There is a real danger that this could be locking developing countries into low-value agricultural production while much of the new industrial production and access is taken over by the developed world, particularly the EU and the USA. In essence, that is the point that Oxfam wishes to make. It leads on to the thought that developing countries must be very careful about what they sign up to in any Doha development round because once a country has signed up to the WTO, it cannot unsign. It might be better to have further delay because no deal this year is better than a bad deal. Thus, the sugar regime has become a litmus test for Doha and for making reasonable deals that will help development and trade in the developing world. How can the EU and the USA help locally financed industry to grow in the developing world and then give tariff-free market access for those manufactured products to their domestic markets? If we are to succeed in this programme to help Africa, to cut its debt and improve standards of life in developing countries, those are the key questions that have to be answered. This is the most important element in fighting to reduce poverty in the developing world.
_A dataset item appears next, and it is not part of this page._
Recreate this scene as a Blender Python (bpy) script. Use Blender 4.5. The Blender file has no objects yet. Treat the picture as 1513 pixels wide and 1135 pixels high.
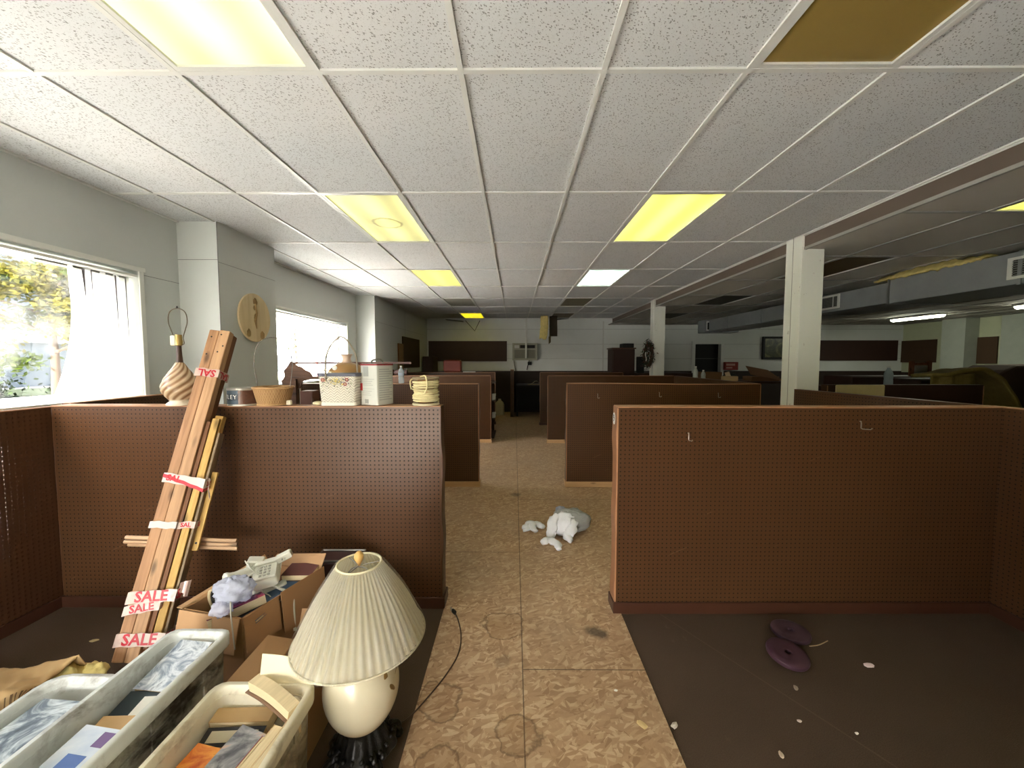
import bpy, bmesh, math, random
from mathutils import Vector, Matrix, Euler, noise
random.seed(7)
R = math.radians
SC = bpy.context.scene
COL = SC.collection
FPX, PITCH, YAW, HC = 585.0, math.atan(34/585), math.atan(3.5/585), 1.55
CAMROT = Euler((R(90) - PITCH, 0, YAW), 'XYZ').to_matrix()

def at(u, v, Y=None, Z=None, X=None):
    """world point seen at photo pixel (u, v) on the plane Y=, Z= or X="""
    d = CAMROT @ Vector((u - 756.5, 567.5 - v, -FPX))
    if Y is not None: t = Y / d.y
    elif Z is not None: t = (Z - HC) / d.z
    else: t = X / d.x
    return Vector((0, 0, HC)) + d * t

# ------------------------------------------------------------------ materials
def lin(c):
    o = []
    for x in c[:3]:
        x = x / 255
        o.append(x / 12.92 if x <= .04045 else ((x + .055) / 1.055) ** 2.4)
    return (*o, 1)

class NT:
    def __init__(s, name):
        s.m = bpy.data.materials.new(name); s.m.use_nodes = True
        s.t = s.m.node_tree; s.t.nodes.clear()
        s.out = s.t.nodes.new('ShaderNodeOutputMaterial')
        s.b = s.n('ShaderNodeBsdfPrincipled')
        s.l(s.b.outputs[0], s.out.inputs[0])
        s._tc = None
    def n(s, ty, **kw):
        nd = s.t.nodes.new(ty)
        for k, v in kw.items(): setattr(nd, k, v)
        return nd
    def l(s, a, b): s.t.links.new(a, b)
    def put(s, sock, v):
        if hasattr(v, 'is_linked') or hasattr(v, 'links'): s.l(v, sock)
        else: sock.default_value = v
    def co(s):
        if not s._tc: s._tc = s.n('ShaderNodeTexCoord')
        return s._tc.outputs['Object']
    def mapped(s, scale=(1, 1, 1), rot=(0, 0, 0), loc=(0, 0, 0), vec=None):
        if any(rot):   # turn first, then stretch
            q = s.n('ShaderNodeMapping'); s.l(vec or s.co(), q.inputs[0]); q.inputs['Rotation'].default_value = rot; vec = q.outputs[0]; rot = (0, 0, 0)
        m = s.n('ShaderNodeMapping'); s.l(vec or s.co(), m.inputs[0])
        m.inputs['Scale'].default_value = scale; m.inputs['Rotation'].default_value = rot; m.inputs['Location'].default_value = loc
        return m.outputs[0]
    def noise(s, scale, detail=3, vec=None, rough=.55, dist=0):
        n = s.n('ShaderNodeTexNoise'); s.l(vec or s.co(), n.inputs['Vector'])
        n.inputs['Scale'].default_value = scale; n.inputs['Detail'].default_value = detail
        n.inputs['Roughness'].default_value = rough; n.inputs['Distortion'].default_value = dist
        return n.outputs[0]
    def voro(s, scale, vec=None, out='Distance', feature='F1', rand=1):
        n = s.n('ShaderNodeTexVoronoi', feature=feature); s.l(vec or s.co(), n.inputs['Vector'])
        n.inputs['Scale'].default_value = scale; n.inputs['Randomness'].default_value = rand
        return n.outputs[out]
    def math(s, op, a, b=0.0, c=None, clamp=False):
        n = s.n('ShaderNodeMath', operation=op, use_clamp=clamp)
        s.put(n.inputs[0], a); s.put(n.inputs[1], b)
        if c is not None: s.put(n.inputs[2], c)
        return n.outputs[0]
    def rng(s, v, a, b, c=0, d=1):
        n = s.n('ShaderNodeMapRange'); s.put(n.inputs[0], v)
        for i, x in enumerate((a, b, c, d)): n.inputs[i + 1].default_value = x
        return n.outputs[0]
    def ramp(s, v, stops, mode='LINEAR'):
        n = s.n('ShaderNodeValToRGB'); s.l(v, n.inputs[0]); n.color_ramp.interpolation = mode
        e = n.color_ramp.elements
        while len(e) < len(stops): e.new(.5)
        for i, (p, c) in enumerate(stops): e[i].position = p; e[i].color = c if len(c) == 4 and max(c) <= 1 else lin(c)
        return n.outputs[0]
    def mix(s, f, a, b, mode='MIX'):
        n = s.n('ShaderNodeMix', data_type='RGBA', blend_type=mode)
        s.put(n.inputs[0], f); s.put(n.inputs[6], a); s.put(n.inputs[7], b)
        return n.outputs[2]
    def sep(s, vec=None):
        n = s.n('ShaderNodeSeparateXYZ'); s.l(vec or s.co(), n.inputs[0]); return n.outputs
    def bump(s, h, strength=.3, dist=.01):
        n = s.n('ShaderNodeBump'); s.l(h, n.inputs['Height'])
        n.inputs['Strength'].default_value = strength; n.inputs['Distance'].default_value = dist
        s.l(n.outputs[0], s.b.inputs['Normal'])
    def fin(s, col, rough=.6, spec=.4, metal=0, **kw):
        s.put(s.b.inputs['Base Color'], col); s.put(s.b.inputs['Roughness'], rough)
        s.b.inputs['Specular IOR Level'].default_value = spec; s.b.inputs['Metallic'].default_value = metal
        for k, v in kw.items(): s.put(s.b.inputs[k.replace('_', ' ')], v)
        return s.m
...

I have no doubt that all of us will hope for success in this field. I hope that the Minister will be able to tell us some of the Government's thoughts about where Doha and the WTO discussions go in this important year before the United States president's fast-track provision runs out early in 2007. All of us will hope for success, but I hope that the Minister may feel that he does not have to use the usual words, "the Government remain committed to a successful conclusion". It would be much better if he could substitute "the Government are determined to achieve a successful conclusion". I beg to move.

Moved, That this House takes note of the report of the European Union Committee, Too much or too little? Changes to the EU Sugar Regime (18th Report, HL Paper 80) in the context of the Doha development round of WTO negotiations.—(Lord Renton of Mount Harry.)